I wish I could tell you that life gets a lot better after high school. I’m sure you’ve heard this before, but it’s true. As annoying as it is to hear and say, it’s true. There is a bigger world outside the walls of your high school. It is full of people, good and a little rough around the edges, who want to hear your story and want to help you grow. I wish you knew you had a future, a big and beautiful and chaotic future. I wish someone would have reminded you of that. There is more to life than high school.

I wish I could tell you that your feelings are not permanent. The way you are feeling now does not last forever. The hurt is painful. The voices are loud. The world feels so far away when you’re 16. It’s really hard to see passed today when you’re a sophomore. But the pain fades. The voices get quieter. The future gets brighter and closer and better. You just have to stick around to see it.

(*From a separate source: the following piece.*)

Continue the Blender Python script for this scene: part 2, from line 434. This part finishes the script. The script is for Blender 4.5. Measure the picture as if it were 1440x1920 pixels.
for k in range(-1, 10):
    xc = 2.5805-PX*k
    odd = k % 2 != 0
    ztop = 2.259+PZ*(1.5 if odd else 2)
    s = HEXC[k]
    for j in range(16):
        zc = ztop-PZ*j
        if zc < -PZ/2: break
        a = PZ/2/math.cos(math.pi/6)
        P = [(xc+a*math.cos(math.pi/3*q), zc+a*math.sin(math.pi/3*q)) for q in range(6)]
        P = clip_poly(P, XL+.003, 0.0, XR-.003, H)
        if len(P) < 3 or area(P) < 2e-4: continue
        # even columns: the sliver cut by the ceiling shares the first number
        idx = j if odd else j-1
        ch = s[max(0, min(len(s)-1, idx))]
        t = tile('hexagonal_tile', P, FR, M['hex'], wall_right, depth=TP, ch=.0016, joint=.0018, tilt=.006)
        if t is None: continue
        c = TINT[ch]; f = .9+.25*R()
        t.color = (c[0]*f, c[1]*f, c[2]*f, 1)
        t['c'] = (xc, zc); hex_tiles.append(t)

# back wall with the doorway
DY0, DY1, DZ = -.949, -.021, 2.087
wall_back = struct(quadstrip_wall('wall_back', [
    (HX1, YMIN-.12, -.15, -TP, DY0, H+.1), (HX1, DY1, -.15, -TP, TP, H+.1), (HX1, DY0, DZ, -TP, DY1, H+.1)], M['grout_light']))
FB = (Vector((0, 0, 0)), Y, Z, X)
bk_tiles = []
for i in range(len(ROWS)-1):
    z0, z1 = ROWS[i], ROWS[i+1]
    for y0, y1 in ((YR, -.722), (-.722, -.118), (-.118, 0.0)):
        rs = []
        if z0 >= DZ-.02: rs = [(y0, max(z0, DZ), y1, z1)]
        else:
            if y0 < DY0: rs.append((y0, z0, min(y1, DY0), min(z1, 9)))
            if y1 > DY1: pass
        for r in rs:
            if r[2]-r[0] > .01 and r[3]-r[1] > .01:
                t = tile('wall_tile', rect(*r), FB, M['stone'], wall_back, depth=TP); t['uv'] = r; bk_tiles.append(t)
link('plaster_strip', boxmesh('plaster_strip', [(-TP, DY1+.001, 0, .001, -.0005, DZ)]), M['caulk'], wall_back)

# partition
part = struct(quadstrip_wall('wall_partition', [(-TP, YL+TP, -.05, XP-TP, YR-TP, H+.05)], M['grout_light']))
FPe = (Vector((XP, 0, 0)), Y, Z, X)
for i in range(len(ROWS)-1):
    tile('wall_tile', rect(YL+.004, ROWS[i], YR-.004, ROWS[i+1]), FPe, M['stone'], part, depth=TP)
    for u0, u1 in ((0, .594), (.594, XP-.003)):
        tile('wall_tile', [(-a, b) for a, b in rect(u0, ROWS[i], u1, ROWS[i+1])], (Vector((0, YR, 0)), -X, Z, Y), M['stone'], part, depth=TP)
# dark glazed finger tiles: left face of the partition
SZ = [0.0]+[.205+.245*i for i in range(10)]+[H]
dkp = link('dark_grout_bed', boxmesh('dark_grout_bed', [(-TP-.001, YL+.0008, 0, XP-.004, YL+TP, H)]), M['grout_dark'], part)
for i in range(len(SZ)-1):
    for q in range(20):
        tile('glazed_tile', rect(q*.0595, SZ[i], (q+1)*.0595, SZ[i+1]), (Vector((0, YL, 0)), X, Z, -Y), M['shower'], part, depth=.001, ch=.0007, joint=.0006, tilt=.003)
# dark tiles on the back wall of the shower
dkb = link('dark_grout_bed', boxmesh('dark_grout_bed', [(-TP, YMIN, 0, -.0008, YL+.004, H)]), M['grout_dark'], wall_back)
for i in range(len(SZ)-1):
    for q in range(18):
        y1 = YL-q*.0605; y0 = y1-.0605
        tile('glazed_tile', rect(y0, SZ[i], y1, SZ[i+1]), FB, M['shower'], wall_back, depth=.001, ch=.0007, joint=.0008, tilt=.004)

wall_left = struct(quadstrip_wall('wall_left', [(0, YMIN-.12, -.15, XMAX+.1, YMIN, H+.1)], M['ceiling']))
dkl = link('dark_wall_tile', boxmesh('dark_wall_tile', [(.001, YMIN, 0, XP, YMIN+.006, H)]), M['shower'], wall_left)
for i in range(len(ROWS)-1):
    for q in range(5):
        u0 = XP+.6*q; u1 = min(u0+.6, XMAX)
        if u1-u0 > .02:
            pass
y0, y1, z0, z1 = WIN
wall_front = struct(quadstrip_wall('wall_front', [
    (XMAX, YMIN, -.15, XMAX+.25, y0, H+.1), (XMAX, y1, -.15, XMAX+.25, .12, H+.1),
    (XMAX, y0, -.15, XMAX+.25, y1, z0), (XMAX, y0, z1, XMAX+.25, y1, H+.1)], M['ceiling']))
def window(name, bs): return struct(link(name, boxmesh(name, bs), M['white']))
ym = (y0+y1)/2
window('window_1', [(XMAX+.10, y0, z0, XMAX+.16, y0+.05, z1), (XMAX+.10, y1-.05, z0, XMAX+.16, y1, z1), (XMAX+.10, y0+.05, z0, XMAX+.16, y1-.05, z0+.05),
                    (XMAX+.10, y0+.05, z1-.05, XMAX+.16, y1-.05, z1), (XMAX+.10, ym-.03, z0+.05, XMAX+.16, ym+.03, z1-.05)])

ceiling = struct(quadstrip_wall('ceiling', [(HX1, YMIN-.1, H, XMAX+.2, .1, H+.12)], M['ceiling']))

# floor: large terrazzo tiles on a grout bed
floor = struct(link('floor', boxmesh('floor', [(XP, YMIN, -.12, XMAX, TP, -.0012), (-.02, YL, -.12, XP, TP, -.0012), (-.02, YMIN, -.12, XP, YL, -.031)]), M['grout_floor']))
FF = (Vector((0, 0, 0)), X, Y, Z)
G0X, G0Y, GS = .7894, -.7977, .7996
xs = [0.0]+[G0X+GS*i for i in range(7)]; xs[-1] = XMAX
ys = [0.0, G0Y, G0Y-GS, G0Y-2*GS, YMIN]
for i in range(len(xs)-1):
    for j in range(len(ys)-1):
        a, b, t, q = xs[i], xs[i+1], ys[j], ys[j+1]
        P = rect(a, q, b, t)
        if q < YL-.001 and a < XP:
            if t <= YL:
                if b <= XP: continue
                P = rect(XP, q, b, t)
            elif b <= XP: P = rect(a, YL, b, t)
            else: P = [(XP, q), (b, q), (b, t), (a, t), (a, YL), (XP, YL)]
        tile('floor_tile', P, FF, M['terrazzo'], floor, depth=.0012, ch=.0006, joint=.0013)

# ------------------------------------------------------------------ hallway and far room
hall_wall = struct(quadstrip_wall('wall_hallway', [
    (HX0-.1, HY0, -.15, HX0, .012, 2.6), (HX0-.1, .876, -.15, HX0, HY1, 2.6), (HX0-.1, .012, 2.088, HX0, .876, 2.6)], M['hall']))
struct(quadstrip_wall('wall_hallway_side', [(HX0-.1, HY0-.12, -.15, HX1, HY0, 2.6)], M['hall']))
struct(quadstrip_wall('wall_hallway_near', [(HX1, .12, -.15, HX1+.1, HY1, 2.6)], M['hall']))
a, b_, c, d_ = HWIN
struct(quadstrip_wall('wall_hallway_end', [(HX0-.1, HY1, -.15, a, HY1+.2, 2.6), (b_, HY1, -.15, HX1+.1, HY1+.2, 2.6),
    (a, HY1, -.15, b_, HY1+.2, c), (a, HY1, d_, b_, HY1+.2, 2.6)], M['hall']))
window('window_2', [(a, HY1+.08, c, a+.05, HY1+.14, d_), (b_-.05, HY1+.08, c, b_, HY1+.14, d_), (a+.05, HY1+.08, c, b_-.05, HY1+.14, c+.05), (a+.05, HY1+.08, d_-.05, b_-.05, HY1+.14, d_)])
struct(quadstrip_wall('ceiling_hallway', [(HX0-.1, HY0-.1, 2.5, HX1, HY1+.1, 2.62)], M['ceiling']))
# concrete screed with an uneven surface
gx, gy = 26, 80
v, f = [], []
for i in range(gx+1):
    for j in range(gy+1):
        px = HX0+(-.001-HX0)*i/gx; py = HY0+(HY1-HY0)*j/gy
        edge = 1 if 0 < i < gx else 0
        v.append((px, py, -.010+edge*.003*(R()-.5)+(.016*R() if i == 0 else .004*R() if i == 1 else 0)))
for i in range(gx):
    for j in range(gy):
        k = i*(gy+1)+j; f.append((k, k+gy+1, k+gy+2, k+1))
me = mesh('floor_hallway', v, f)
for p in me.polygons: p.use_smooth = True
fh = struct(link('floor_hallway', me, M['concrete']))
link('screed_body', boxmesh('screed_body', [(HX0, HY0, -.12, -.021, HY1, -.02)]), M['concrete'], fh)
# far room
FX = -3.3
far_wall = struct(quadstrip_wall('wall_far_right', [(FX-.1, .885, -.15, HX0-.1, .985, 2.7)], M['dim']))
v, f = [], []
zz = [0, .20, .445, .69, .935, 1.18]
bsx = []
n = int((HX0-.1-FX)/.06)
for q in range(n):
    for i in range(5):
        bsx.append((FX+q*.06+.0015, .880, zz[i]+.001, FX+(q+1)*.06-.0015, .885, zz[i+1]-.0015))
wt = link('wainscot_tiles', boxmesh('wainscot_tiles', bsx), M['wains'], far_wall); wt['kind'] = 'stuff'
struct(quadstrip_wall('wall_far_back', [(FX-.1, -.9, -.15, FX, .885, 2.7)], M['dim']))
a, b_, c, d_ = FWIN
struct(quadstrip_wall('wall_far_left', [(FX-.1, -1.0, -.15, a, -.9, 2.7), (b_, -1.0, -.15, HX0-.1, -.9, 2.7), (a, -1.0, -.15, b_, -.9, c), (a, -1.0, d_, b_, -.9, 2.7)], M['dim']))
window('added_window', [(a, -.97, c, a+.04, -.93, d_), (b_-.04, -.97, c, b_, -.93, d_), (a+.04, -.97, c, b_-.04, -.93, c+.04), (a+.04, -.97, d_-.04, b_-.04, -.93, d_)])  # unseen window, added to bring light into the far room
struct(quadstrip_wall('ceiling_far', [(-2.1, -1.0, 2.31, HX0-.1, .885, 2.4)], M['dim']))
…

I wish I could tell you that suicide wasn’t the right choice. It wasn’t the only choice. The harder choice is living, I get that. But you have a purpose. You have a right to be here. You have a life that’s worth living and a future worth pursuing, and I wish someone could have shown you that.

I guess all of this is to say that I can’t stop thinking about Hannah Baker. 13 Reasons Why is a show that really broke my heart and woke me up again. I think this post was a big long mess of emotions that I’ve been feeling since I’ve watched the show. It was good. It was hard. I don’t know how exactly we’re supposed to move on from it but I’ll end with this: if you’ve experienced some sort of battle with depression or struggled with thoughts of suicide, please be careful and mindful of where you’re at when you’re watching the show. Lean on your friends, take advantage of the resources, and try to remember that the end lesson is that Hannah Baker’s choice was not the right one. The show wasn’t meant to glamorize a life ending to soon, it was meant to remind you to keep living yours.